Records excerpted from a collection
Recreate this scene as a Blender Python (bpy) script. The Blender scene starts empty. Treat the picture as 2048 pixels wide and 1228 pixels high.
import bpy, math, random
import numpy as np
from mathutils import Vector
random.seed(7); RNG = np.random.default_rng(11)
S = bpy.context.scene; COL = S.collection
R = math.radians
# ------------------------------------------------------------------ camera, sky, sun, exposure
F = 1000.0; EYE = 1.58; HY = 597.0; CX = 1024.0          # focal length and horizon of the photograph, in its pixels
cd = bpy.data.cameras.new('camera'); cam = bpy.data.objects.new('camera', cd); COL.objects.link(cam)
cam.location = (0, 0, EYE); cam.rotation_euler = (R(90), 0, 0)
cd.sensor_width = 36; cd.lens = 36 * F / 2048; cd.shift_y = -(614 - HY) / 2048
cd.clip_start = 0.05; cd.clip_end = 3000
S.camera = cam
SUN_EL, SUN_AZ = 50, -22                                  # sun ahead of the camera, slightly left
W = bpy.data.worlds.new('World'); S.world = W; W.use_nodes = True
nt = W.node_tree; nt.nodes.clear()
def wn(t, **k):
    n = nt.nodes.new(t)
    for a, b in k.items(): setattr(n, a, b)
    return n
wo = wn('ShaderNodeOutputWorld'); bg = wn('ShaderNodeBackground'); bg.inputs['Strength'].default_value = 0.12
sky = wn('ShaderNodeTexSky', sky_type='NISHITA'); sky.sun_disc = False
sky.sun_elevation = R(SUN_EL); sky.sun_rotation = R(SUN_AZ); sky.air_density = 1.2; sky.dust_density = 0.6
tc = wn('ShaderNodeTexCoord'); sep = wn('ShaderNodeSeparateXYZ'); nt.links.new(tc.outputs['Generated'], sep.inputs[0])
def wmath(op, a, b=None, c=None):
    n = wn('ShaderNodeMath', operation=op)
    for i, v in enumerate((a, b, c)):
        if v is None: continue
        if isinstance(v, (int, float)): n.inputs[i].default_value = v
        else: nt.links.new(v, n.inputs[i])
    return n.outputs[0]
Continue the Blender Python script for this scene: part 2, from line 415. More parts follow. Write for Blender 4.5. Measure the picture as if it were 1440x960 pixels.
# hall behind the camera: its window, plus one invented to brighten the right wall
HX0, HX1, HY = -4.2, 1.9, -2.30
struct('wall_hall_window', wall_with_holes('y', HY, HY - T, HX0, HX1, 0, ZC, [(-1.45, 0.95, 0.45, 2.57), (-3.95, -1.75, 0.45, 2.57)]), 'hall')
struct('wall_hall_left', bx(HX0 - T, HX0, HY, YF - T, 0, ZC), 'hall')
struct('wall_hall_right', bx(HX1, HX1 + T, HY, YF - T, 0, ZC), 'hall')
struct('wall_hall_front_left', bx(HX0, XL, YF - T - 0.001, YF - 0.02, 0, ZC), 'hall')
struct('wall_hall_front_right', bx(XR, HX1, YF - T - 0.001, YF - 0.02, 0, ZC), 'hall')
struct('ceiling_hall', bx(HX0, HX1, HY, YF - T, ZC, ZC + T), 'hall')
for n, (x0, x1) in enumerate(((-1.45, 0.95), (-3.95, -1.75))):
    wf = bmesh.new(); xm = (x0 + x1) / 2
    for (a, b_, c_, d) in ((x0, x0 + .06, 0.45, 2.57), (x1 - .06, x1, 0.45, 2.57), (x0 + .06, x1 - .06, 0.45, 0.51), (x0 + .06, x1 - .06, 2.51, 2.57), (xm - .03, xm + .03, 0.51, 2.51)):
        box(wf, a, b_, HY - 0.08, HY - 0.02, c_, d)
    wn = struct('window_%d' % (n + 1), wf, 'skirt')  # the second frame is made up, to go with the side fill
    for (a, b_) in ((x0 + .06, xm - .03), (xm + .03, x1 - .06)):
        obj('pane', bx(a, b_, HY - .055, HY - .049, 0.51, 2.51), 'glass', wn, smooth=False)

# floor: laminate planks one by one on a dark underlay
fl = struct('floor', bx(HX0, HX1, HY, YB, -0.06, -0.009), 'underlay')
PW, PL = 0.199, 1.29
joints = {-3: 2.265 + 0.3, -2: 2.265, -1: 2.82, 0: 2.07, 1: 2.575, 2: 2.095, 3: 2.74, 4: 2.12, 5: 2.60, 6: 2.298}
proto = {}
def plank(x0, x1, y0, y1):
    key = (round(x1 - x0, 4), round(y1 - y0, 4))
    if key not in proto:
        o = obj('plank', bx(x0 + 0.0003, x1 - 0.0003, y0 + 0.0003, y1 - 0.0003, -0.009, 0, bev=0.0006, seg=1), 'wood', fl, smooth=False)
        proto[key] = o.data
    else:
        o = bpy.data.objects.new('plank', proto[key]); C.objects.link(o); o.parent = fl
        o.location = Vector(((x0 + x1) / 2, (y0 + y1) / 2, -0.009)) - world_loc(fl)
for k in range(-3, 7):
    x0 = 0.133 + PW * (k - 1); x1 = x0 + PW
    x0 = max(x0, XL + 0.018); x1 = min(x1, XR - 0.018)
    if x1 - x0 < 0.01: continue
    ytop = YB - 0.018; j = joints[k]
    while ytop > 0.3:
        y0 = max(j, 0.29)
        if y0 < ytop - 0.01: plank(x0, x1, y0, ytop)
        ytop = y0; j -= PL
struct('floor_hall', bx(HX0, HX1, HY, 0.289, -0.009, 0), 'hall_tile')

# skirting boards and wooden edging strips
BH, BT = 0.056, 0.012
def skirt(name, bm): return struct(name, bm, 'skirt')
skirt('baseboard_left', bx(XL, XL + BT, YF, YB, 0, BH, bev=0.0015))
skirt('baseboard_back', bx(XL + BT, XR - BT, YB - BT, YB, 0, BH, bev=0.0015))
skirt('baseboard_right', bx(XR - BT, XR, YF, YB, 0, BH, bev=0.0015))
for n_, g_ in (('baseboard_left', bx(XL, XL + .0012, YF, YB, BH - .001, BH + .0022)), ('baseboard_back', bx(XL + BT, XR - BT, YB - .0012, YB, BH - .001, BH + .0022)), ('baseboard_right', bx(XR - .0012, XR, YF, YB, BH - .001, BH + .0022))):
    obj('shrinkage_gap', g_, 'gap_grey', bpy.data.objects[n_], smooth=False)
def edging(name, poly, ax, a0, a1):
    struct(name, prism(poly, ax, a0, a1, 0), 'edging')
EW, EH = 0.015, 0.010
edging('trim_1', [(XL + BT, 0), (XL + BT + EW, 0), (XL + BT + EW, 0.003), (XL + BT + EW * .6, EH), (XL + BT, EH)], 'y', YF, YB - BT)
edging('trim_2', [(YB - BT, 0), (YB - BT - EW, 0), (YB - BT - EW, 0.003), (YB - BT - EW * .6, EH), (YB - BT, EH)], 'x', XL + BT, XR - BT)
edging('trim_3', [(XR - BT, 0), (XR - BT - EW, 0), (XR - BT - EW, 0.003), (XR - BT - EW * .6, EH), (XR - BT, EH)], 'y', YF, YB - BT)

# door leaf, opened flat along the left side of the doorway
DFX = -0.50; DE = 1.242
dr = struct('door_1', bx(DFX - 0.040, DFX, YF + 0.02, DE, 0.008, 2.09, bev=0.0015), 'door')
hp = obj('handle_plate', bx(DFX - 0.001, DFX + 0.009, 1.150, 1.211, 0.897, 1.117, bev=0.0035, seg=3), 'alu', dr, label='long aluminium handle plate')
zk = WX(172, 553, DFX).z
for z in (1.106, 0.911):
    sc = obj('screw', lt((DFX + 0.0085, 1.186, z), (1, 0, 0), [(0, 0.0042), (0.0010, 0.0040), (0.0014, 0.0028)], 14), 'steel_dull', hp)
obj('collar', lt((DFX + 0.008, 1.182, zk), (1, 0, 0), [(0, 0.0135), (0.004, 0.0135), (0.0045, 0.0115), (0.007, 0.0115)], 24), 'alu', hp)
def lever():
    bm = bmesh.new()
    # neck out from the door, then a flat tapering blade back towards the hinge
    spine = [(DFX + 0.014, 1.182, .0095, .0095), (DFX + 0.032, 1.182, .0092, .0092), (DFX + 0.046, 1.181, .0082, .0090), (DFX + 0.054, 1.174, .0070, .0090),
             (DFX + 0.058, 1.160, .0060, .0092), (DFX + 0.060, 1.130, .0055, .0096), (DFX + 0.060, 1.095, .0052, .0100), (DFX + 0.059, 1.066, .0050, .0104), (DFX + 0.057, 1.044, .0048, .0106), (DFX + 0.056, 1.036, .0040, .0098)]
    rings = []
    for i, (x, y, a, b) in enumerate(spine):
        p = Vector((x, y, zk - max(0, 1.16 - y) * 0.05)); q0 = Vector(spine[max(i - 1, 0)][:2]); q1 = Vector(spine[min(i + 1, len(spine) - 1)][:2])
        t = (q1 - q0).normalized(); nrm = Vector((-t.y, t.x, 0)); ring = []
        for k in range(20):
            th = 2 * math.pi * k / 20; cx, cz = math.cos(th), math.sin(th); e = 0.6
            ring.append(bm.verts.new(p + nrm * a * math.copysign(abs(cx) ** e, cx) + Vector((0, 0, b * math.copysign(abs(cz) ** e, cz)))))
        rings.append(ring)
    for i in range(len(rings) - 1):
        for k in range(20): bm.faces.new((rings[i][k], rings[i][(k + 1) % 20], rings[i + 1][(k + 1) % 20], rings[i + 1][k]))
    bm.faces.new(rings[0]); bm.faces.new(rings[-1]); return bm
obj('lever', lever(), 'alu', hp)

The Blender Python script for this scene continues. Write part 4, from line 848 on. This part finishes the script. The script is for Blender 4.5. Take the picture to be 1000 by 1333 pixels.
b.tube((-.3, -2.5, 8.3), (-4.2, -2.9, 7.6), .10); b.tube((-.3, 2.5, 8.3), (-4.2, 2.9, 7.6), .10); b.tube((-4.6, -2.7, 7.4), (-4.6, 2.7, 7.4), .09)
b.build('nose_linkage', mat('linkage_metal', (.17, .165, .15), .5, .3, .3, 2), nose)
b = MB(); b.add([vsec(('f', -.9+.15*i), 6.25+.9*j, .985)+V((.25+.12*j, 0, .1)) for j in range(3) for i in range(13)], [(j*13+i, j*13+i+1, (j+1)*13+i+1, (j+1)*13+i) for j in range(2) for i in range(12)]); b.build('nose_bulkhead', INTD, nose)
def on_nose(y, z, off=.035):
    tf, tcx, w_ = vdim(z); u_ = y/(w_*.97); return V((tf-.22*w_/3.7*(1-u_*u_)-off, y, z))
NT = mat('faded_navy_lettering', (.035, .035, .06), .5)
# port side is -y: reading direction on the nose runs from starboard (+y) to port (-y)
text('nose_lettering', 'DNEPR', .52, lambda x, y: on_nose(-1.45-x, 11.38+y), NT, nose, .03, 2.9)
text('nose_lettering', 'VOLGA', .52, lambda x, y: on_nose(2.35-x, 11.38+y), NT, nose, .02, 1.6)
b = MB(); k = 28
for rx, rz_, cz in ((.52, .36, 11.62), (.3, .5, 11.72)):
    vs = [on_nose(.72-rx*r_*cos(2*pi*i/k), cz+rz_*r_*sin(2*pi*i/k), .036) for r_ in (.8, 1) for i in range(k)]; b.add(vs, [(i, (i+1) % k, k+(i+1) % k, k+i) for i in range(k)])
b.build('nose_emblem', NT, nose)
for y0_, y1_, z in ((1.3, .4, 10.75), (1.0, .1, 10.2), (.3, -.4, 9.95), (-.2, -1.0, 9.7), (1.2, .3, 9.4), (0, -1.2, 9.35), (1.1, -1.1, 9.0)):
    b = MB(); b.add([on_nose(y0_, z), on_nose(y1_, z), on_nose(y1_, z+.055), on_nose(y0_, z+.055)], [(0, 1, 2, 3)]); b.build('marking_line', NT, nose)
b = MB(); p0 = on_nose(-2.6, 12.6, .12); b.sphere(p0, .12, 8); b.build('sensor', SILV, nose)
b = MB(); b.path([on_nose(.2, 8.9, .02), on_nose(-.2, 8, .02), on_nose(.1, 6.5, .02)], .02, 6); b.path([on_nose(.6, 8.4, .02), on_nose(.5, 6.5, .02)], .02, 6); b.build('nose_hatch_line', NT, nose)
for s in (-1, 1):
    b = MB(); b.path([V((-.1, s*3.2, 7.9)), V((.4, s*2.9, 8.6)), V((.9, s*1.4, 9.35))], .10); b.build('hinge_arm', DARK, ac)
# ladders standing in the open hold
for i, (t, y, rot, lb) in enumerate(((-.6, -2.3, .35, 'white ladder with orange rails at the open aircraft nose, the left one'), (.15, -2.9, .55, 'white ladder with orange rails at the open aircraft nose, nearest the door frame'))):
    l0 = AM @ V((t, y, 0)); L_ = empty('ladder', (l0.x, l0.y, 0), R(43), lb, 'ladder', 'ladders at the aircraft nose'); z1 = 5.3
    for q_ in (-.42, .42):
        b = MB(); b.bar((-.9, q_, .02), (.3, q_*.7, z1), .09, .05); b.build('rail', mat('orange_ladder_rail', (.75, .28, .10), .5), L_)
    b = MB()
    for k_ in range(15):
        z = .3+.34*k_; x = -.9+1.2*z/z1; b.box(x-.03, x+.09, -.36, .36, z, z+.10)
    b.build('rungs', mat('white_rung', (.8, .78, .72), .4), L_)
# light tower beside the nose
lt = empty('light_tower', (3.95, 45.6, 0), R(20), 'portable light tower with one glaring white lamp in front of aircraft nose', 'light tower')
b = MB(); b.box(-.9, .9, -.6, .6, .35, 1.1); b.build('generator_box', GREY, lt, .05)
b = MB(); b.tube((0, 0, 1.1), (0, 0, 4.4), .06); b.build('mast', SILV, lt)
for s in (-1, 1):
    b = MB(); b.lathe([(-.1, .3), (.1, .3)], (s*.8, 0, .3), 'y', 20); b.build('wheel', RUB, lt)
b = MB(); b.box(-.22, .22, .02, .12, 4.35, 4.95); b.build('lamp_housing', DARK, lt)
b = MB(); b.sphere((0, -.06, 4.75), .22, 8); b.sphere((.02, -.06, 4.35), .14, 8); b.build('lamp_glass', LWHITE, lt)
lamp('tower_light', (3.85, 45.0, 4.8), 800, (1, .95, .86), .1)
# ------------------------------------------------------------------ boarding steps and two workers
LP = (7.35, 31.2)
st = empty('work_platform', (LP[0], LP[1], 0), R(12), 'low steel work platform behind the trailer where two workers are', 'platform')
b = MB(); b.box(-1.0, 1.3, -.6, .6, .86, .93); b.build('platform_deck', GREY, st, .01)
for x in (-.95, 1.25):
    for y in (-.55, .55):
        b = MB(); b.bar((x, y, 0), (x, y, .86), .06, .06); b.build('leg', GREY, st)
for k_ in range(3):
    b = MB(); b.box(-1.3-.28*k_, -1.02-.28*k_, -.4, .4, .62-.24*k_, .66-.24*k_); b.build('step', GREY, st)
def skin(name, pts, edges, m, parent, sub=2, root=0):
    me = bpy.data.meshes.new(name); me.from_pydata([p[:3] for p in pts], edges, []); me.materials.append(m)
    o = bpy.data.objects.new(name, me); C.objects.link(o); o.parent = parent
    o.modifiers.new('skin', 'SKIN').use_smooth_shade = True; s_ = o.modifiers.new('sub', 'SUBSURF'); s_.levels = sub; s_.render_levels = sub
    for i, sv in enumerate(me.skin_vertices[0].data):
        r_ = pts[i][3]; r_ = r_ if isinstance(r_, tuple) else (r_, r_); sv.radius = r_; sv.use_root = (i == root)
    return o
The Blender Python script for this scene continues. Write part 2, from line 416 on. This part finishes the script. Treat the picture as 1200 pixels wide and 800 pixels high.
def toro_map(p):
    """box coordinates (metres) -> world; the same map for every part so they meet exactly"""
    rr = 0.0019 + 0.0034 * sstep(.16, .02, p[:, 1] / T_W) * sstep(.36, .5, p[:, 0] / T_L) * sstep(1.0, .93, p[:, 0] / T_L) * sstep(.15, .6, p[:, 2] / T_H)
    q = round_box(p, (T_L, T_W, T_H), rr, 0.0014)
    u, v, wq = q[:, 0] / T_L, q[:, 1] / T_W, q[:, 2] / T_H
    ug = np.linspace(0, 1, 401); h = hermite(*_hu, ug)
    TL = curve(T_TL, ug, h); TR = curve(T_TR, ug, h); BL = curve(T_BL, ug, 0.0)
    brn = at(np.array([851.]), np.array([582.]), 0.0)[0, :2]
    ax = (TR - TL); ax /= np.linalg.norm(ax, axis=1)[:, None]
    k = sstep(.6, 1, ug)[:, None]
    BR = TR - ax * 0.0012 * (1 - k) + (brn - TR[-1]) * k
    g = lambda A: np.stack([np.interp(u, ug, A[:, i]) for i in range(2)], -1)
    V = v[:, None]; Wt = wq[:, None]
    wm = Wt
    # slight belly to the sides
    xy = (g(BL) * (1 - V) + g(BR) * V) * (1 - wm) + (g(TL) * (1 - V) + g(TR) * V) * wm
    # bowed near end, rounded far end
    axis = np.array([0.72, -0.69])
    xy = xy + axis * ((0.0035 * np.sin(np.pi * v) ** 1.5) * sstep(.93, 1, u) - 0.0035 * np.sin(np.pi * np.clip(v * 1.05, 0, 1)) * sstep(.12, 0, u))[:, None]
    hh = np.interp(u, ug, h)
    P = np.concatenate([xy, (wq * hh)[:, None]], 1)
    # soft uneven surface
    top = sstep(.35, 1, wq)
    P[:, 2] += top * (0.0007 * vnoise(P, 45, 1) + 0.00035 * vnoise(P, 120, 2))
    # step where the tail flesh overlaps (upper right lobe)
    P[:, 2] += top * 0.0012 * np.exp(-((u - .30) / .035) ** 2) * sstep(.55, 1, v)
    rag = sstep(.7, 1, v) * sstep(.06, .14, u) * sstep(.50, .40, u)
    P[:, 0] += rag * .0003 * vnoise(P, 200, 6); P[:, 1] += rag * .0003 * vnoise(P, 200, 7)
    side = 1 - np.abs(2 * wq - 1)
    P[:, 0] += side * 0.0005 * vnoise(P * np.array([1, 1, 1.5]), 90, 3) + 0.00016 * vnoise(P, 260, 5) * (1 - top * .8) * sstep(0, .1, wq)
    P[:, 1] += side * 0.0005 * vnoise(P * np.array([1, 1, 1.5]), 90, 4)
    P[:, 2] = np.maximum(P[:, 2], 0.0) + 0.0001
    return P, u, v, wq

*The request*
Exactly and exclusively, reproduce the lines that start at the line containing "Continue the Blender" and end at the line containing "obj('pane', bx(a, b_, HY", inclusive of both.

*Written answer*
Continue the Blender Python script for this scene: part 2, from line 415. More parts follow. Write for Blender 4.5. Measure the picture as if it were 1440x960 pixels.
# hall behind the camera: its window, plus one invented to brighten the right wall
HX0, HX1, HY = -4.2, 1.9, -2.30
struct('wall_hall_window', wall_with_holes('y', HY, HY - T, HX0, HX1, 0, ZC, [(-1.45, 0.95, 0.45, 2.57), (-3.95, -1.75, 0.45, 2.57)]), 'hall')
struct('wall_hall_left', bx(HX0 - T, HX0, HY, YF - T, 0, ZC), 'hall')
struct('wall_hall_right', bx(HX1, HX1 + T, HY, YF - T, 0, ZC), 'hall')
struct('wall_hall_front_left', bx(HX0, XL, YF - T - 0.001, YF - 0.02, 0, ZC), 'hall')
struct('wall_hall_front_right', bx(XR, HX1, YF - T - 0.001, YF - 0.02, 0, ZC), 'hall')
struct('ceiling_hall', bx(HX0, HX1, HY, YF - T, ZC, ZC + T), 'hall')
for n, (x0, x1) in enumerate(((-1.45, 0.95), (-3.95, -1.75))):
    wf = bmesh.new(); xm = (x0 + x1) / 2
    for (a, b_, c_, d) in ((x0, x0 + .06, 0.45, 2.57), (x1 - .06, x1, 0.45, 2.57), (x0 + .06, x1 - .06, 0.45, 0.51), (x0 + .06, x1 - .06, 2.51, 2.57), (xm - .03, xm + .03, 0.51, 2.51)):
        box(wf, a, b_, HY - 0.08, HY - 0.02, c_, d)
    wn = struct('window_%d' % (n + 1), wf, 'skirt')  # the second frame is made up, to go with the side fill
    for (a, b_) in ((x0 + .06, xm - .03), (xm + .03, x1 - .06)):
        obj('pane', bx(a, b_, HY - .055, HY - .049, 0.51, 2.51), 'glass', wn, smooth=False)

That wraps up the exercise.